Gov. Pete Ricketts of Nebraska visited campus on Monday to speak at a luncheon hosted by the Omicron Delta Kappa leadership honorary and the President’s Office. Brooke Conrad | The Collegian


Gov. Pete Ricketts of Nebraska visited campus on Monday to speak at a luncheon hosted by the Omicron Delta Kappa leadership honorary and the President’s Office. In his talk, entitled “Taming the Leviathan: Reducing the Size and Scope of Government,” the governor discussed how he has applied his business experience, which includes serving as the Chief Operating Officer of TD Ameritrade, to state governance.


Q: Nebraska is the only state to have a unicameral legislature. Do you think this is an effective system of government?

A: Like any system, it’s got pluses and minuses. On the plus side, I am told we are less polarized than other state houses, and I think that makes it easier for us to work on different solutions. From my perspective, one of the challenges a one-house system presents is that I’m the only check and balance in the system. So it puts a lot more pressure on the executive branch when it comes to bad bills that might come out of the body to try and stop those.

Q: I want to talk about the death penalty repeal bill, which you vetoed, which was followed by a veto override, and then ended up on the ballot last November after you helped get enough votes for a petition. Why is this issue important to you?

A: The death penalty is an important tool to protect public safety, in particular for protecting our law enforcement officers, and I also think about it from the standpoint of our corrections officers. We ask our corrections officers to go into our prisons, and without that additional sanction of a death penalty, we put our corrections officers at risk. And so that’s why I personally think it’s important for protecting the public safety.

Q: In your speech today, you talked about your efforts to run the government like a business and that you treat citizens like customers; can you talk more about this approach?

A: I’ll give you an example from our Department of Environmental Quality. For our general air construction permit, we reduced the time to issue a permit from weeks or months to just a day or two. We’ve also put some of those processes online so we can streamline the process and allow customers to input the data themselves. So by focusing on things like that and starting to treat people like customers, it starts to change that mentality with regard to how I do my job.

Q: I wanted to talk a little bit about the Keystone Pipeline—how do you respond to landowners who are concerned about it?
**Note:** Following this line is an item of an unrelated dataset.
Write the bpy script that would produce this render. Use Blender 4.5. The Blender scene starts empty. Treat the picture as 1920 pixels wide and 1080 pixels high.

A: We have a Public Service Commission who is reviewing the pipeline application, and they will rule this month whether or not that pipeline serves the public interest. I think they will, because it’s important for our country, for energy independence. But it’s also good for Nebraska; it’s going to create a couple thousand jobs while they’re building the pipeline, and it will create some ongoing jobs afterwards, and it will also help the property tax base in those counties it will run through, giving them the ability to build roads and schools and so forth. And frankly, we’ve got 29,000 miles of pipeline already crossing our state, and pipelines are shown to be one of the safest ways we can transport materials like this.

Q: What are some of the most important issues in Nebraska right now, and what do you hope to accomplish by the end of your term?

A: Our whole vision for the state of Nebraska is to grow. Forbes already ranks us the No.1 state for regulatory environment, and we know that’s a big deal when companies are thinking about expanding or moving to Nebraska. We also have to focus on controlling our spending, so that we can deliver tax relief, and we’ve done that. I’ve reduced the growth of government by 90 percent; it was growing at 6 percent before I took over as governor.

Q: Outside of politics, what do you like most about living in Nebraska?

A: The best thing about Nebraska is the people. Nebraskans are just incredibly warm, generous, hospitable, friendly people that care about each other.

Q: You also are on the board for the Chicago Cubs. How has the season gone this year?

A: Well, we made it to the playoffs for the third year in a row, and that hasn’t happened in over a century. So while we fell short of getting to the World Series, it was still a very good year, and we’ll look forward to re-tooling the team next year to be competitive again.